On Judges, McCain Understands the Law

Do you like the idea of government seizing private land from its owner so another one can “improve” it? How about the prospect of government forbidding you from building on your own land if your property develops puddles after heavy rains? Or would you approve judges who overturn state legislatures in the United States so that they comply with court rulings in Europe? And do you think judges should force taxpayers to pay for abortions? If these sound like good ideas, then you’ll like the judges Barack Obama promises to appoint if he becomes president. If these approaches give you the creeps, John McCain deserves a long look because he promises to appoint a different kind of judge.

The truth is that on few bedrock issues do Obama and McCain differ more than on the proper role of federal judges. The Supreme Court justices Obama has held up as models all have indicated support for the positions outlined above. The judges McCain cites as his favorites oppose not only those positions, but also the twisted logic that produces such an  approach to interpreting the Constitution. Put another way, if you like the liberals on the Court – Justices Breyer, Ginsburg, Souter and John Paul Stevens – Obama is your man. If the Court’s conservatives – Chief Justice John Roberts and Justices Scalia, Thomas and Alito –  then McCain deserves your vote.
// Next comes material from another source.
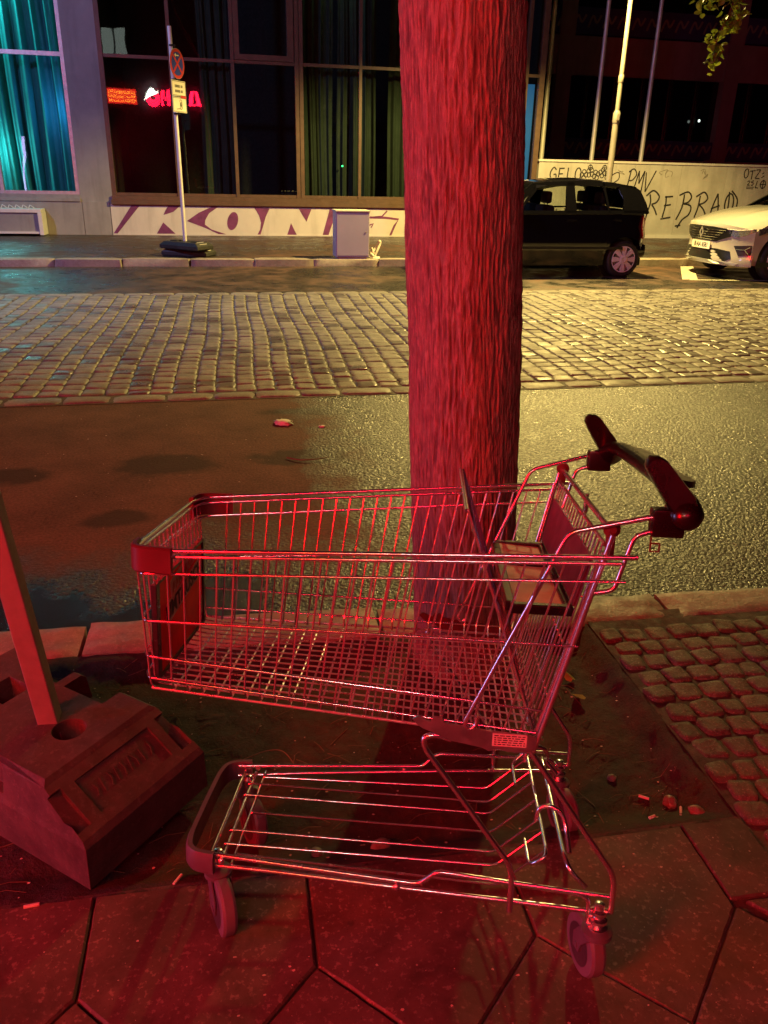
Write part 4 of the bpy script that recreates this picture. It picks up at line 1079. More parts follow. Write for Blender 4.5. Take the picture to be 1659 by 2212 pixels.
# ------------------------------------------------------------------ flagpoles and lamp post
def poles():
    base = None
    for x, lab in ((7.17, 'bare grey flagpole closest to the tree, behind the graffiti wall'), (8.43, 'bare grey flagpole just left of the lamp post, behind the graffiti wall'), (9.70, 'bare grey flagpole to the right of the lamp post, behind the graffiti wall')):
        if base is None:
            t = thing('flagpole', lab, 'flagpole', sh(x*1.016, YF+.82, 0), 0, 'flagpoles behind the graffiti wall')
            MB().lathe([(.055, 0), (.052, 3), (.045, 6), (.035, 9.5), (.03, 9.5)], (0, 0, 0), (0, 0, 1), 16).build('pole', 'pole', t, True)
            MB().lathe([(.01, 9.5), (.05, 9.53), (.065, 9.58), (.05, 9.63), (.01, 9.66)], (0, 0, 0), (0, 0, 1), 16).build('finial', 'pole', t, True)
            MB().lathe([(.12, 0), (.12, .03), (.07, .05)], (0, 0, 0), (0, 0, 1), 16).build('base_flange', 'pole', t, True)
            base = t
        else: dup_tree(base, sh(x*1.016, YF+.82, 0), None, lab)
    t = thing('street_lamp', 'tall lamp post lit yellow at its top behind the black car', 'street lamp', sh(6.55, 14.22, 0))
    MB().lathe([(.08, 0), (.08, .35), (.054, .42), (.052, 2.25)], (0, 0, 0), (0, 0, 1), 18).build('lower_pole', 'lamp_pole', t, True)
    MB().lathe([(.058, 2.25), (.062, 2.28), (.062, 2.40), (.042, 2.44)], (0, 0, 0), (0, 0, 1), 18).lathe([(.038, 2.85), (.047, 2.87), (.047, 2.96), (.038, 2.98)], (0, 0, 0), (0, 0, 1), 18).box(-.02, .02, -.075, -.05, 2.29, 2.39).build('pole_collar', 'lamp_pole', t, True)
    MB().tube([(0, 0, 2.4), (0, 0, 5.10), (-.25, -.14, 5.34), (-.95, -.55, 5.36)], [.038, .028], 14, .12, nf=6).build('upper_pole', 'lamp_pole', t, True)
    MB().lathe([(.02, .16), (.13, .12), (.19, .04), (.20, 0), (.185, 0), (.17, .03), (.03, .10)], (-1.16, -.66, 5.24), (0, 0, 1), 24).box(-1.12, -.92, -.66, -.52, 5.33, 5.38, bev=.01).build('lamp_hood', 'lamp_pole', t, True)
    MB().lathe([(.02, -.05), (.10, -.035), (.14, .0), (.10, .02)], (-1.16, -.66, 5.23), (0, 0, 1), 20).build('lamp_glass', 'lamp_glow', t, True)
poles()

# ------------------------------------------------------------------ no stopping signpost
def k1_block(parent, c, rz, mat='k1_dark', z=0):
    m = MB(); L, Wd, H = .82, .40, .115; V = []
    for zz, ins in ((0, .02), (.015, 0), (.06, 0), (H-.01, .06), (H, .07)):
        V += [(-L/2+ins, -Wd/2+ins*.4, zz), (L/2-ins, -Wd/2+ins*.4, zz), (L/2-ins, Wd/2-ins*.4, zz), (-L/2+ins, Wd/2-ins*.4, zz)]
    F = [(i*4+k, i*4+(k+1) % 4, (i+1)*4+(k+1) % 4, (i+1)*4+k) for i in range(4) for k in range(4)]+[(3, 2, 1, 0), (16, 17, 18, 19)]
    m.add(V, F)
    for sx in (-1, 1): m.box(sx*.22-.07, sx*.22+.07, -.06, .06, H-.001, H+.012)
    o = m.build('base_block', mat, parent); o.location = (c[0], c[1], z); o.rotation_euler = (0, 0, rz)
    for sx in (-1, 1):
        MB().prism([(sx*.34-.045, -.09, H-.003), (sx*.34+.03, -.09, H-.028), (sx*.34+.03, .09, H-.028), (sx*.34-.045, .09, H-.003)] if sx > 0 else [(sx*.34-.03, -.09, H-.028), (sx*.34+.045, -.09, H-.003), (sx*.34+.045, .09, H-.003), (sx*.34-.03, .09, H-.028)], (0, 0, .006)).build('reflector', 'white_refl', o)
    return o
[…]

McCain’s record of principled moderation on judges matches perfectly his seminal statement on the issue in a November 2006 speech: “Our freedom is curtailed no less by an act of arbitrary judicial power as it is by an act of an arbitrary executive, or legislative, or state power. For that reason, a judge’s decisions must rest on more than his subjective conviction that he is right, or his eagerness to address a perceived social ill.”

Compare that with Obama’s repeated statement of the approach he thinks a judge should take: “Truly difficult cases” should involve “one’s deepest values, one’s core concerns, one’s broader perspectives on how the world works, and the depth and breadth of one’s empathy.” In that pledge to put “empathy” above the letter of the law, he would have a judge directly contradict the oath of office, which reads: “I do solemnly swear (or affirm) that I will administer justice without respect to persons, and do equal right to the poor and to the rich, and that I will faithfully and impartially discharge and perform” all the duties of the office.

In 2005, McCain joined 13 other senators of both parties to find a way to break the Senate’s logjam on federal judicial confirmations, while Obama opposed the eminently qualified and widely praised John Roberts as Chief Justice. It is McCain who is clearly anchored in the mainstream and who will appoint judges to interpret the Constitution, not rewrite it or toss it away.